Healing the Racial Divide in America

Thankfully, some teach, model, and value racial equality.  However, some, both black and white, perpetuate the divide over skin color that has existed since our country’s conception. The university I attended in South Carolina did not allow blacks and whites to date each other. The rule was dropped in 2000, my junior year. A lady I know who grew up in Georgia and is quite a bit younger than me was not allowed to bring blacks into her home. Another white lady I know (again younger than me) grew up in Alabama and feared for her life at the public school since blacks terrorized her. Yet another lady I know (younger than me and this time African American) grew up in Mississippi where she learned from her parents to hate whites. And here we are in 2020 celebrating our country’s birthday while also very aware of the on-going painful division of racism.

How do we heal this racial divide in the land of the free?

We will need changes that only government can enact such as the one we are presently observing in Mississippi. For over a hundred years the Confederate battle flag has been conspicuously part of the Mississippi state flag causing pain and division for many. What took place in Mississippi at the end of June 2020 was beautiful. I listened to 30 minutes of the House debate from Saturday, June 27 over the resolution paving the way to change the state flag. I then listened to 90 minutes of the Senate debate from Sunday, June 28 over the bill to change the state flag. Fascinating! Here were men and women who were all emotionally involved and approaching the topic from different perspectives speaking from their heart and yet remaining completely respectful and self-controlled towards one another and then making courageous and sacrificial changes that will aid healing.

But the majority of us will never be in the House or Senate or any other elected position in our country. What can we possibly do privately as individuals to bring healing? We can start with small, simple acts of kindness. Here’s one story from my sphere of influence.

While out on a walk in our subdivision several weeks ago, my husband and I came upon an African American man doing yard work at his home.

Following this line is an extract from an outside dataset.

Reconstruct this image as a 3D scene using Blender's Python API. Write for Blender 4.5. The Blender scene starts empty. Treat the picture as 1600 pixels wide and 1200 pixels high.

Never having met him, we briefly spoke and exchanged names. Later, with all the current events heavy on my heart, I decided to write a short note to this family basically saying hi, nice to meet you, your black life matters to me, and here’s my number if I can ever do anything for you. Sound strange? Yeah, it felt strange to send! But the idea came to me, and I couldn’t let go of it. I was moved to do it. So, I sent it and prayed it would bless them. Then, just recently, on yet another walk in the neighborhood, my husband and I came upon the same home and this time met the wife for the first time. She quickly connected the dots (I guess based on our names) that we were the ones that had sent them the card. She said thank you. I responded that I had felt kinda weird sending it. She then explained that it had meant a lot. She did a little tear wipe motion with her hand to her eyes indicating she had been moved to tears. Then she told me that she had taken a picture of the card and sent it to her mom and then also to her husband’s mom. In great surprise, I responded, “Really?!” Wow! Instead of thinking I was weird, they were sharing the short note with relatives! We ended up having a nice, long talk in her driveway. A moment of healing had occurred.

The divide over skin color in America has been deep and deadly, but nothing is impossible with God. Jesus Christ came to earth and died for us providing a way to be reconciled to God.  God transforms us from selfish sinners to selfless saints.  If people change, communities change, and if communities change, states change, and if states change, a whole country changes. Sure, there will always be a person who hates you simply because of the color of your skin whether you are white or brown or black.  You’re still on earth not in heaven. Nevertheless, we can be strong in the Lord and seek to truly love one another in our sphere of influence. ALL Americans can help heal the racial divide in their sphere of influence by following Romans 12:14-21.

Bless those who persecute you; bless and do not curse. Rejoice with those who rejoice, and weep with those who weep. Be of the same mind toward one another; do not be haughty in mind, but associate with the lowly. Do not be wise in your own estimation. Never pay back evil for evil to anyone. Respect what is right in the sight of all men. If possible, so far as it depends on you, be at peace with all men. Never take your own revenge, beloved, but leave room for the wrath of God, for it is written, “VENGEANCE IS MINE, I WILL REPAY,” says the Lord. “BUT IF YOUR ENEMY IS HUNGRY, FEED HIM, AND IF HE IS THIRSTY, GIVE HIM A DRINK; FOR IN SO DOING YOU WILL HEAP BURNING COALS ON HIS HEAD.” Do not be overcome by evil, but overcome evil with good.